Do not repeat pictures. Repeat exactly the lines of the listing below from its first line through the line with "COL = SC.collection".

━━━━━ Data for this exercise ━━━━━

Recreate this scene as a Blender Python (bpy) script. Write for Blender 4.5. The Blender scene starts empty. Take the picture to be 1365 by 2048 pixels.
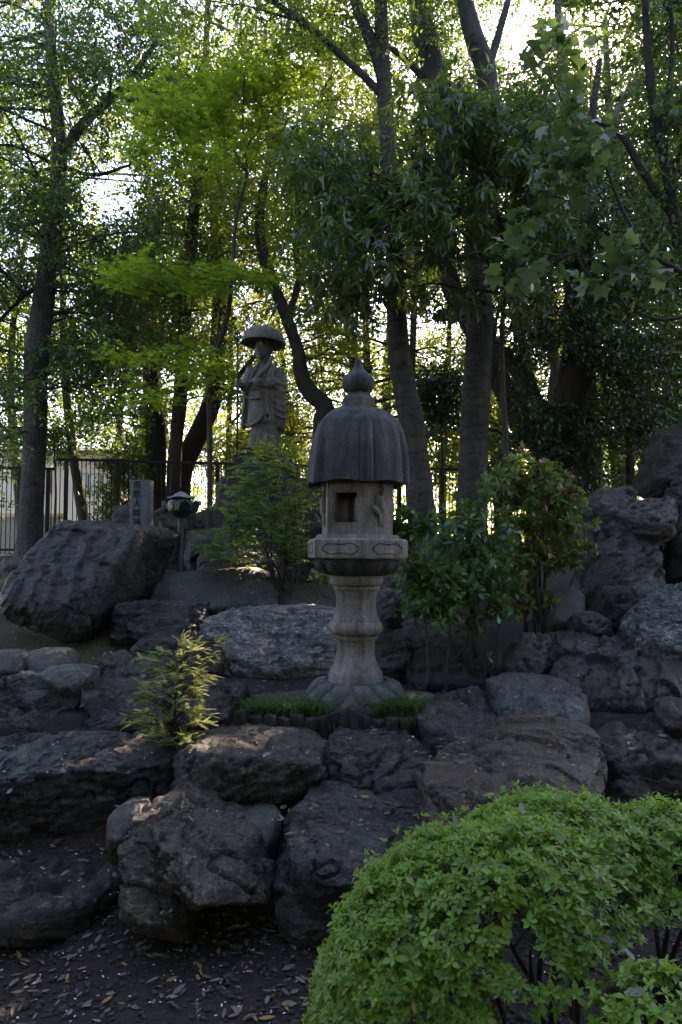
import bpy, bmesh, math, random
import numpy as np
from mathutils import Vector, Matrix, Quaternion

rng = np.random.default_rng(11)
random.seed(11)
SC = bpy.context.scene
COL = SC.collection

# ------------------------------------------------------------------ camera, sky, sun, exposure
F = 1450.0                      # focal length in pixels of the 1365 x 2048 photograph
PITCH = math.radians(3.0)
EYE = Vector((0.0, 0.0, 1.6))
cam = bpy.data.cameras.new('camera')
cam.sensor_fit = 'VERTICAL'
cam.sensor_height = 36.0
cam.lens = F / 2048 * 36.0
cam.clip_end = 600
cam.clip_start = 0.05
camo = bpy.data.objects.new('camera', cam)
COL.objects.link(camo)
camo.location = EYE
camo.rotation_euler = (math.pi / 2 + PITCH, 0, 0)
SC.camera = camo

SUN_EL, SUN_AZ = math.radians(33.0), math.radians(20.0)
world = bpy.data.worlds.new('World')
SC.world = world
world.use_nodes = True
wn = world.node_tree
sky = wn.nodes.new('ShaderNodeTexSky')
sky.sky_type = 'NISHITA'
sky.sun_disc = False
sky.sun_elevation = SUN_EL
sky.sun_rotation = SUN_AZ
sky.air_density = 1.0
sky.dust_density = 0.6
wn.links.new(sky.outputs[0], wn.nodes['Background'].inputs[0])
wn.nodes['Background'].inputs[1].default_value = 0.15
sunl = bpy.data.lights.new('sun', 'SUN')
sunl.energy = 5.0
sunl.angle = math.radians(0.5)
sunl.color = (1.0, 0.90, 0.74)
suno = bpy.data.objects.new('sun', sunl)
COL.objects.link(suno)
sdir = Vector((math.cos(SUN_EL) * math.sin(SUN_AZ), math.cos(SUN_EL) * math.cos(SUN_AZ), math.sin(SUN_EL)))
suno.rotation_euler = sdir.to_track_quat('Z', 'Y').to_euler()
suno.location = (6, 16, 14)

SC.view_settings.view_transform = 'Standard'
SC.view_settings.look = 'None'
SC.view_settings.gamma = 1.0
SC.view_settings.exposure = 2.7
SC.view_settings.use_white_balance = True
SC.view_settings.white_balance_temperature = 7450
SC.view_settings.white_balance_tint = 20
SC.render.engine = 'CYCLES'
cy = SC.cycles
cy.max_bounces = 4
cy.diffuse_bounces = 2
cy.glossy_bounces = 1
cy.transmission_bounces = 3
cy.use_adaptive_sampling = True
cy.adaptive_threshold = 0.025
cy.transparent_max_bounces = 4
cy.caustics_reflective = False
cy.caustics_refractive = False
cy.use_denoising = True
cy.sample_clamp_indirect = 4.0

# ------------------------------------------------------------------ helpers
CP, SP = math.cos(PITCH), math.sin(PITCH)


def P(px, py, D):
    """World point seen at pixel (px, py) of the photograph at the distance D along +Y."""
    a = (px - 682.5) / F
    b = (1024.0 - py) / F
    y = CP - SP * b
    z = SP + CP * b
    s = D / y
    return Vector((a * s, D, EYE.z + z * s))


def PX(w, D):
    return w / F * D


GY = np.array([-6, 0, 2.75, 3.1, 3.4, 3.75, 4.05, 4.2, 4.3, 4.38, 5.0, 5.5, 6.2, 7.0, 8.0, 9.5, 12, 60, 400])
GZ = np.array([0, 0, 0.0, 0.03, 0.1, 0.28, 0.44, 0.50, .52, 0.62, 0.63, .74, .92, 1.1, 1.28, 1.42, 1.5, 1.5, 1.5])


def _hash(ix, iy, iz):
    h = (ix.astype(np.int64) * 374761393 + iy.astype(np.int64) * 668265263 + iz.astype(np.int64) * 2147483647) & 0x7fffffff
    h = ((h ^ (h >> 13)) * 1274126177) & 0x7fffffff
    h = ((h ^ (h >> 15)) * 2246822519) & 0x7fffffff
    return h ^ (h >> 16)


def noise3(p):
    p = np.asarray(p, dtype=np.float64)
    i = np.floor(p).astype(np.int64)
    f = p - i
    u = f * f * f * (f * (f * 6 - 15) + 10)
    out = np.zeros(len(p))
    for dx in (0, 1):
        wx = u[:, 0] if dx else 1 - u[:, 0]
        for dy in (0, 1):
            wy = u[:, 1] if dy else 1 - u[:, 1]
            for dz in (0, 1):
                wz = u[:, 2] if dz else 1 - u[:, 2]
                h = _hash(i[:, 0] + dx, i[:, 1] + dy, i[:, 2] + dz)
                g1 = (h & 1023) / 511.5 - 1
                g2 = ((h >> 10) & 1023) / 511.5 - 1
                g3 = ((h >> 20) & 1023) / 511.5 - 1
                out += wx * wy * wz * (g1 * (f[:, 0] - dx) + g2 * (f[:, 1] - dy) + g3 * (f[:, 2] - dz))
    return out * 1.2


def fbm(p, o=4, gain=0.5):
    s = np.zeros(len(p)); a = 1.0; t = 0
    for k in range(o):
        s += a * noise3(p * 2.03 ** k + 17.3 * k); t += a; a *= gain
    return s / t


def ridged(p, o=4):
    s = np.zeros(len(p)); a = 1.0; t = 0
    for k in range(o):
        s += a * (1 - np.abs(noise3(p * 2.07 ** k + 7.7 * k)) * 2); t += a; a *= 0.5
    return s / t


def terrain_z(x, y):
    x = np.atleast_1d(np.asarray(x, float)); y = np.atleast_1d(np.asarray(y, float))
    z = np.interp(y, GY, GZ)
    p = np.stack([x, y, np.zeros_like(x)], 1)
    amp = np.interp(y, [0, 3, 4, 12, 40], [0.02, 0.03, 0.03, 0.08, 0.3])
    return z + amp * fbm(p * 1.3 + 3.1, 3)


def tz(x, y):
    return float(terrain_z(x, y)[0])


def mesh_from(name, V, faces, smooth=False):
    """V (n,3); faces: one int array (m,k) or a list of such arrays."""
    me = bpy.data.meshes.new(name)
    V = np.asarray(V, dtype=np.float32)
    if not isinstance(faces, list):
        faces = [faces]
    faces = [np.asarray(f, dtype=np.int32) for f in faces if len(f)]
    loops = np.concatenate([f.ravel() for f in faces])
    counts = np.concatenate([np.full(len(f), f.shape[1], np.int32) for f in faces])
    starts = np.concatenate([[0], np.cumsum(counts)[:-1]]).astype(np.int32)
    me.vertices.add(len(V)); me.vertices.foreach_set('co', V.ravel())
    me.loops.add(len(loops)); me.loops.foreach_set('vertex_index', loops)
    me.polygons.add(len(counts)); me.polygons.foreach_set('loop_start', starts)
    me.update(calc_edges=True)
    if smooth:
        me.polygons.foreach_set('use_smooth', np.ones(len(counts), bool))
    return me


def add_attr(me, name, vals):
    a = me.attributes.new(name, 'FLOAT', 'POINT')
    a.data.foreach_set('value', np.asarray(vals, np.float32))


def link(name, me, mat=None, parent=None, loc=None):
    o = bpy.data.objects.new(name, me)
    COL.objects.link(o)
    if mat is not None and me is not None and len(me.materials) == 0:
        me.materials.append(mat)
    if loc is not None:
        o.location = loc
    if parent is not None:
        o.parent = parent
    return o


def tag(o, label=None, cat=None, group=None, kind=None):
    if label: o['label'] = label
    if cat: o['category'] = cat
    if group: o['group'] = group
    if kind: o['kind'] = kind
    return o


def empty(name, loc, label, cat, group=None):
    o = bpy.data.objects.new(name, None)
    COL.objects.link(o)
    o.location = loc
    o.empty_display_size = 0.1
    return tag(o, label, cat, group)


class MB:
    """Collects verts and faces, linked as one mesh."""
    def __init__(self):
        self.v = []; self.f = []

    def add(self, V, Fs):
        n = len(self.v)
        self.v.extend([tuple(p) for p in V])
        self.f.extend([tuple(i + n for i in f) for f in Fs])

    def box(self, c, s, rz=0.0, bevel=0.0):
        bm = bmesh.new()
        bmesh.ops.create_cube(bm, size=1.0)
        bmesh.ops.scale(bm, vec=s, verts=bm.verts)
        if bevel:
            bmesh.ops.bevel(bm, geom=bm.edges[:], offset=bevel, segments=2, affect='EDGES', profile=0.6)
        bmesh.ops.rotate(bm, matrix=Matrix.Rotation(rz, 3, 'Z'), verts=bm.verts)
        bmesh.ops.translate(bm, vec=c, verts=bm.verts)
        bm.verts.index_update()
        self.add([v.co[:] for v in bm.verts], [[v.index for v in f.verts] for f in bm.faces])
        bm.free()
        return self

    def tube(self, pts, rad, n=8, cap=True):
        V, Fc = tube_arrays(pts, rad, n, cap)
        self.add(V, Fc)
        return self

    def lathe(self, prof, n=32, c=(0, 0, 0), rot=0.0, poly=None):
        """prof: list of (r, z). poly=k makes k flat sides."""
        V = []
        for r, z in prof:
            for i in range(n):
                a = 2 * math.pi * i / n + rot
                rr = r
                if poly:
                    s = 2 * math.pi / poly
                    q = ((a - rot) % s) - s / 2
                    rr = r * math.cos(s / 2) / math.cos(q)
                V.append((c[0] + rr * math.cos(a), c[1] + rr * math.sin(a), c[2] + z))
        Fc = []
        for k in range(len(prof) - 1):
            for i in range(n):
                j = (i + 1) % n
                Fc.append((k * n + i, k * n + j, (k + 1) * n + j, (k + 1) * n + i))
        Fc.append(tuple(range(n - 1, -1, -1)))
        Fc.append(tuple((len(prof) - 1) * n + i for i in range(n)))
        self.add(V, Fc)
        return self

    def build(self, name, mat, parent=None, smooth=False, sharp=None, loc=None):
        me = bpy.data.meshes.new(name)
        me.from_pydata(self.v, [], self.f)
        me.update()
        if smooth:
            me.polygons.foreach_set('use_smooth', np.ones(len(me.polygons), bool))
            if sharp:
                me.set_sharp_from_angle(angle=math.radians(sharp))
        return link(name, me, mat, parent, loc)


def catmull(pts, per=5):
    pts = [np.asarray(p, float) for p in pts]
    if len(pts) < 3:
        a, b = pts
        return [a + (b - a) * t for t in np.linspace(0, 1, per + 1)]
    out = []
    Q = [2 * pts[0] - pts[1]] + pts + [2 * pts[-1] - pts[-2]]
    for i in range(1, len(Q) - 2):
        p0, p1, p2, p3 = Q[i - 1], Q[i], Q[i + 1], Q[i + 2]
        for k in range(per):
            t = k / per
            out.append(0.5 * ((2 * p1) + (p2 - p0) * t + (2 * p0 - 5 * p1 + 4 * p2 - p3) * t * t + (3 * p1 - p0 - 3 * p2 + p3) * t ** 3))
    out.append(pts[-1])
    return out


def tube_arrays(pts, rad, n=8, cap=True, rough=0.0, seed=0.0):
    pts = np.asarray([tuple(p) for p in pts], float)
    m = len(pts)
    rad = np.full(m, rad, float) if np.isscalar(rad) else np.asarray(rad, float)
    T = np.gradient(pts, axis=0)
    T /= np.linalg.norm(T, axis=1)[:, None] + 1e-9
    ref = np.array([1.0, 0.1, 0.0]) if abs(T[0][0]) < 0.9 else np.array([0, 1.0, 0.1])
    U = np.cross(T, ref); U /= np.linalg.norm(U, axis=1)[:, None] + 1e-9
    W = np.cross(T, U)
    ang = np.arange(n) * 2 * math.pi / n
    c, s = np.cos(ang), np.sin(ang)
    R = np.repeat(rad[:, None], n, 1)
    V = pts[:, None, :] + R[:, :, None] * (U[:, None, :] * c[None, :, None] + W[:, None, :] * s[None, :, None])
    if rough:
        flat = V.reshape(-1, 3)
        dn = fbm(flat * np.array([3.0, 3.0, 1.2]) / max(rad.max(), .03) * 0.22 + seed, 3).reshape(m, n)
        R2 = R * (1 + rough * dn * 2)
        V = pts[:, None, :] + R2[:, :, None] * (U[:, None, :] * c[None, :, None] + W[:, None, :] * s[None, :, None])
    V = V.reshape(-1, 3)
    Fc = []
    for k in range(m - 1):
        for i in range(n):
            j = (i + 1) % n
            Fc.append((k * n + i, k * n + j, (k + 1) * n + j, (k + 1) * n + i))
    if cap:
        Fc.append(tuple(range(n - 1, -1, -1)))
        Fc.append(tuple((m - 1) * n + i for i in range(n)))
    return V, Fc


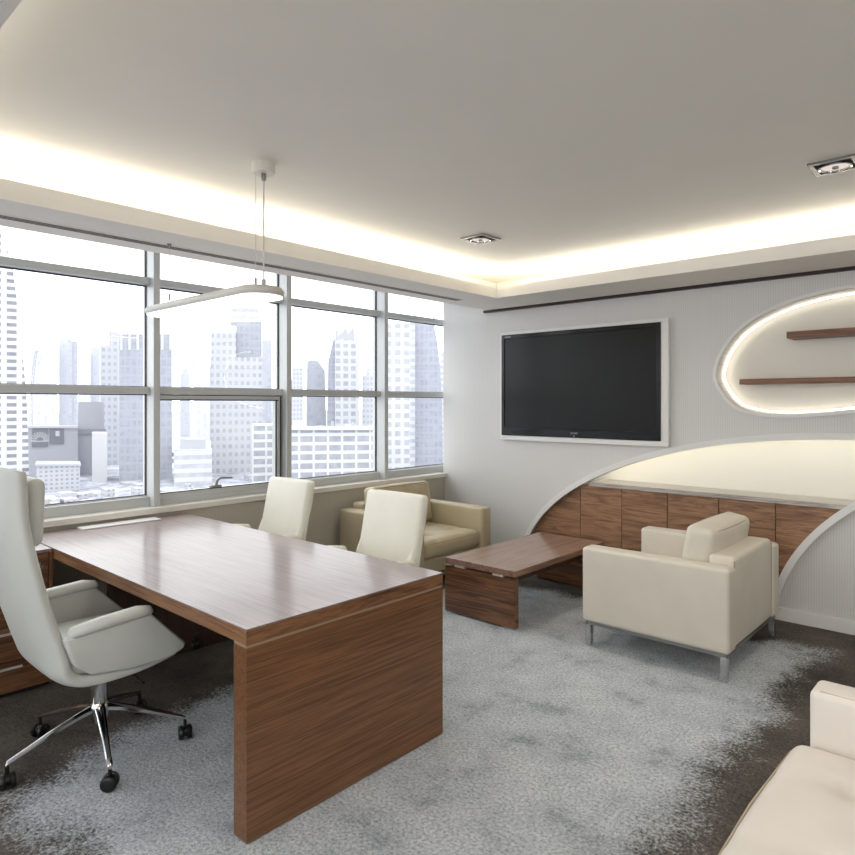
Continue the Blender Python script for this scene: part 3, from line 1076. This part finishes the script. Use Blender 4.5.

━━━━━

**Solved problem**
Recreate this scene as a Blender Python (bpy) script. Write for Blender 4.5. The Blender scene starts empty. Take the picture to be 1365 by 2048 pixels.
import bpy, bmesh, math, random
import numpy as np
from mathutils import Vector, Matrix, Quaternion

rng = np.random.default_rng(11)
random.seed(11)
SC = bpy.context.scene
COL = SC.collection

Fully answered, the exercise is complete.